- _Source data_
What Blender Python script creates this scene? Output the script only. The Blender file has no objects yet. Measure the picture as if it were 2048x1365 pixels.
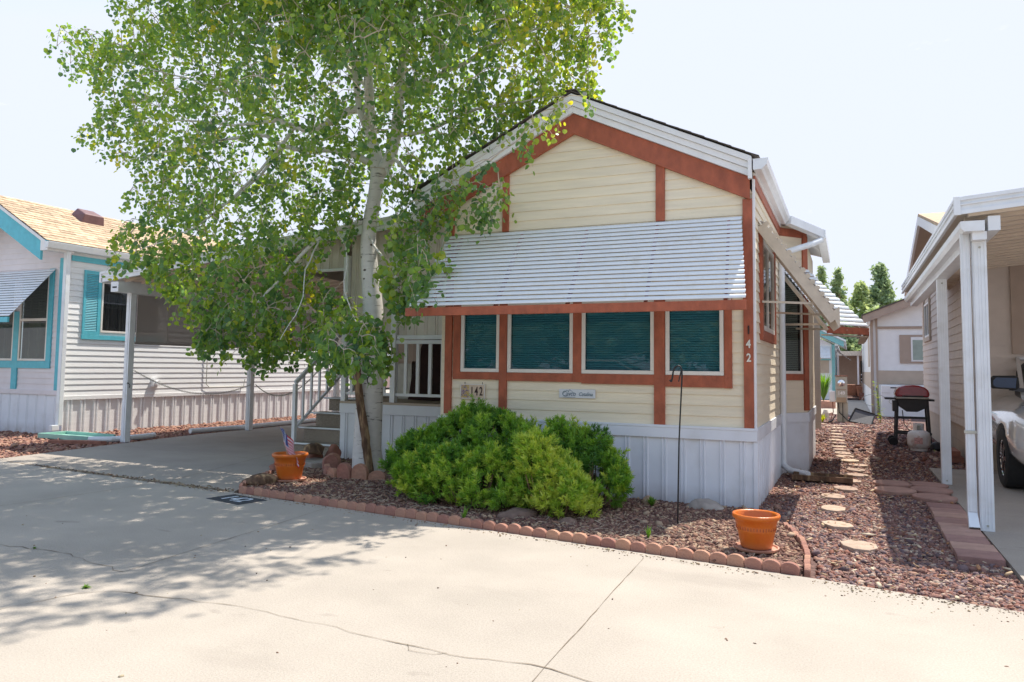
import bpy, math, random
import numpy as np
from mathutils import Vector, Matrix
R = math.radians
random.seed(7); rng = np.random.default_rng(7)
C = bpy.context.scene
COL = C.collection

# ------------------------------------------------------------------ camera
F_PX, CX, CY, H = 1500.0, 1024.0, 634.0, 1.5          # solved from the vanishing points
def _n(v): return v / np.linalg.norm(v)
_Y = _n(np.array([675., 110., F_PX])); _U = np.array([276., -21934., F_PX]); _U = _n(_U - _U @ _Y * _Y)
_X = np.cross(_U, _Y); _X = _X if _X[0] > 0 else -_X
MC = np.array([_X, _Y, _U])                             # world = MC @ camera(x right, y down, z forward)
def at(u, v, Y):
    d = MC @ np.array([u - CX, v - CY, F_PX]); p = np.array([0, 0, H]) + d * (Y / d[1]); return Vector(p)
def pos(u, v, Y): return at(u, v, Y)
cam = bpy.data.cameras.new('camera'); co = bpy.data.objects.new('camera', cam); COL.objects.link(co)
cam.sensor_width = 36; cam.lens = 36 * F_PX / 2048; cam.shift_y = -(682.5 - CY) / 2048; cam.clip_end = 1500; cam.clip_start = .05
m3 = Matrix(((MC[0][0], -MC[0][1], -MC[0][2]), (MC[1][0], -MC[1][1], -MC[1][2]), (MC[2][0], -MC[2][1], -MC[2][2])))
co.matrix_world = Matrix.Translation((0, 0, H)) @ m3.to_4x4()
C.camera = co
# ------------------------------------------------------------------ light
SUN = Vector((.66, 1.48, 3.16)).normalized()
W = bpy.data.worlds.new('World'); C.world = W; W.use_nodes = True
nt = W.node_tree; nt.nodes.clear()
wo = nt.nodes.new('ShaderNodeOutputWorld'); bg = nt.nodes.new('ShaderNodeBackground'); sk = nt.nodes.new('ShaderNodeTexSky')
sk.sky_type = 'NISHITA'; sk.sun_disc = False; sk.sun_elevation = math.asin(SUN.z); sk.sun_rotation = math.atan2(SUN.x, SUN.y)
sk.air_density = 1.0; sk.dust_density = 1.6; sk.ozone_density = 2.0; sk.altitude = 1500
bg.inputs[1].default_value = .15
# a few thin clouds low in the sky, by view direction
tc = nt.nodes.new('ShaderNodeTexCoord'); mp = nt.nodes.new('ShaderNodeMapping'); mp.inputs['Scale'].default_value = (2.2, 2.2, 8)
nz = nt.nodes.new('ShaderNodeTexNoise'); nz.inputs['Scale'].default_value = 2.3; nz.inputs['Detail'].default_value = 8; nz.inputs['Roughness'].default_value = .62
cr = nt.nodes.new('ShaderNodeValToRGB'); cr.color_ramp.elements[0].position = .66; cr.color_ramp.elements[0].color = (0, 0, 0, 1); cr.color_ramp.elements[1].position = .8; cr.color_ramp.elements[1].color = (.8, .8, .8, 1)
mx = nt.nodes.new('ShaderNodeMix'); mx.data_type = 'RGBA'; mx.inputs[7].default_value = (2.3, 2.3, 2.4, 1)
nt.links.new(tc.outputs['Generated'], mp.inputs[0]); nt.links.new(mp.outputs[0], nz.inputs[0]); nt.links.new(nz.outputs[0], cr.inputs[0])
nt.links.new(cr.outputs[0], mx.inputs[0]); hs = nt.nodes.new('ShaderNodeHueSaturation'); hs.inputs['Saturation'].default_value = .9; hs.inputs['Hue'].default_value = .51; wm = nt.nodes.new('ShaderNodeMix'); wm.data_type = 'RGBA'; wm.blend_type = 'MULTIPLY'; wm.inputs[0].default_value = 1; wm.inputs[7].default_value = (.99, .97, 1.04, 1); nt.links.new(sk.outputs[0], hs.inputs['Color']); nt.links.new(hs.outputs[0], wm.inputs[6]); mn = nt.nodes.new('ShaderNodeVectorMath'); mn.operation = 'MINIMUM'; mn.inputs[1].default_value = (1.66, 1.78, 2.12); nt.links.new(wm.outputs[2], mn.inputs[0]); nt.links.new(mn.outputs[0], mx.inputs[6]); nt.links.new(mx.outputs[2], bg.inputs[0]); nt.links.new(bg.outputs[0], wo.inputs[0])
sl = bpy.data.lights.new('sun', 'SUN'); sl.energy = 2.0; sl.angle = R(.53); sl.color = (1, .935, .83)
so = bpy.data.objects.new('sun', sl); COL.objects.link(so); so.rotation_euler = SUN.to_track_quat('Z', 'Y').to_euler(); so.location = (0, 0, 20)
C.view_settings.view_transform = 'Standard'; C.view_settings.look = 'None'; C.view_settings.exposure = 1.82; C.view_settings.gamma = 1
C.render.engine = 'CYCLES'
try: C.cycles.max_bounces = 8; C.cycles.transparent_max_bounces = 12
except Exception: pass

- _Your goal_
Restate the full listing verbatim and drop every picture.

- _In response_
What Blender Python script creates this scene? Output the script only. The Blender file has no objects yet. Measure the picture as if it were 2048x1365 pixels.
import bpy, math, random
import numpy as np
from mathutils import Vector, Matrix
R = math.radians
random.seed(7); rng = np.random.default_rng(7)
C = bpy.context.scene
COL = C.collection

# ------------------------------------------------------------------ camera
F_PX, CX, CY, H = 1500.0, 1024.0, 634.0, 1.5          # solved from the vanishing points
def _n(v): return v / np.linalg.norm(v)
_Y = _n(np.array([675., 110., F_PX])); _U = np.array([276., -21934., F_PX]); _U = _n(_U - _U @ _Y * _Y)
_X = np.cross(_U, _Y); _X = _X if _X[0] > 0 else -_X
MC = np.array([_X, _Y, _U])                             # world = MC @ camera(x right, y down, z forward)
def at(u, v, Y):
    d = MC @ np.array([u - CX, v - CY, F_PX]); p = np.array([0, 0, H]) + d * (Y / d[1]); return Vector(p)
def pos(u, v, Y): return at(u, v, Y)
cam = bpy.data.cameras.new('camera'); co = bpy.data.objects.new('camera', cam); COL.objects.link(co)
cam.sensor_width = 36; cam.lens = 36 * F_PX / 2048; cam.shift_y = -(682.5 - CY) / 2048; cam.clip_end = 1500; cam.clip_start = .05
m3 = Matrix(((MC[0][0], -MC[0][1], -MC[0][2]), (MC[1][0], -MC[1][1], -MC[1][2]), (MC[2][0], -MC[2][1], -MC[2][2])))
co.matrix_world = Matrix.Translation((0, 0, H)) @ m3.to_4x4()
C.camera = co
# ------------------------------------------------------------------ light
SUN = Vector((.66, 1.48, 3.16)).normalized()
W = bpy.data.worlds.new('World'); C.world = W; W.use_nodes = True
nt = W.node_tree; nt.nodes.clear()
wo = nt.nodes.new('ShaderNodeOutputWorld'); bg = nt.nodes.new('ShaderNodeBackground'); sk = nt.nodes.new('ShaderNodeTexSky')
sk.sky_type = 'NISHITA'; sk.sun_disc = False; sk.sun_elevation = math.asin(SUN.z); sk.sun_rotation = math.atan2(SUN.x, SUN.y)
sk.air_density = 1.0; sk.dust_density = 1.6; sk.ozone_density = 2.0; sk.altitude = 1500
bg.inputs[1].default_value = .15
# a few thin clouds low in the sky, by view direction
tc = nt.nodes.new('ShaderNodeTexCoord'); mp = nt.nodes.new('ShaderNodeMapping'); mp.inputs['Scale'].default_value = (2.2, 2.2, 8)
nz = nt.nodes.new('ShaderNodeTexNoise'); nz.inputs['Scale'].default_value = 2.3; nz.inputs['Detail'].default_value = 8; nz.inputs['Roughness'].default_value = .62
cr = nt.nodes.new('ShaderNodeValToRGB'); cr.color_ramp.elements[0].position = .66; cr.color_ramp.elements[0].color = (0, 0, 0, 1); cr.color_ramp.elements[1].position = .8; cr.color_ramp.elements[1].color = (.8, .8, .8, 1)
mx = nt.nodes.new('ShaderNodeMix'); mx.data_type = 'RGBA'; mx.inputs[7].default_value = (2.3, 2.3, 2.4, 1)
nt.links.new(tc.outputs['Generated'], mp.inputs[0]); nt.links.new(mp.outputs[0], nz.inputs[0]); nt.links.new(nz.outputs[0], cr.inputs[0])
nt.links.new(cr.outputs[0], mx.inputs[0]); hs = nt.nodes.new('ShaderNodeHueSaturation'); hs.inputs['Saturation'].default_value = .9; hs.inputs['Hue'].default_value = .51; wm = nt.nodes.new('ShaderNodeMix'); wm.data_type = 'RGBA'; wm.blend_type = 'MULTIPLY'; wm.inputs[0].default_value = 1; wm.inputs[7].default_value = (.99, .97, 1.04, 1); nt.links.new(sk.outputs[0], hs.inputs['Color']); nt.links.new(hs.outputs[0], wm.inputs[6]); mn = nt.nodes.new('ShaderNodeVectorMath'); mn.operation = 'MINIMUM'; mn.inputs[1].default_value = (1.66, 1.78, 2.12); nt.links.new(wm.outputs[2], mn.inputs[0]); nt.links.new(mn.outputs[0], mx.inputs[6]); nt.links.new(mx.outputs[2], bg.inputs[0]); nt.links.new(bg.outputs[0], wo.inputs[0])
sl = bpy.data.lights.new('sun', 'SUN'); sl.energy = 2.0; sl.angle = R(.53); sl.color = (1, .935, .83)
so = bpy.data.objects.new('sun', sl); COL.objects.link(so); so.rotation_euler = SUN.to_track_quat('Z', 'Y').to_euler(); so.location = (0, 0, 20)
C.view_settings.view_transform = 'Standard'; C.view_settings.look = 'None'; C.view_settings.exposure = 1.82; C.view_settings.gamma = 1
C.render.engine = 'CYCLES'
try: C.cycles.max_bounces = 8; C.cycles.transparent_max_bounces = 12
except Exception: pass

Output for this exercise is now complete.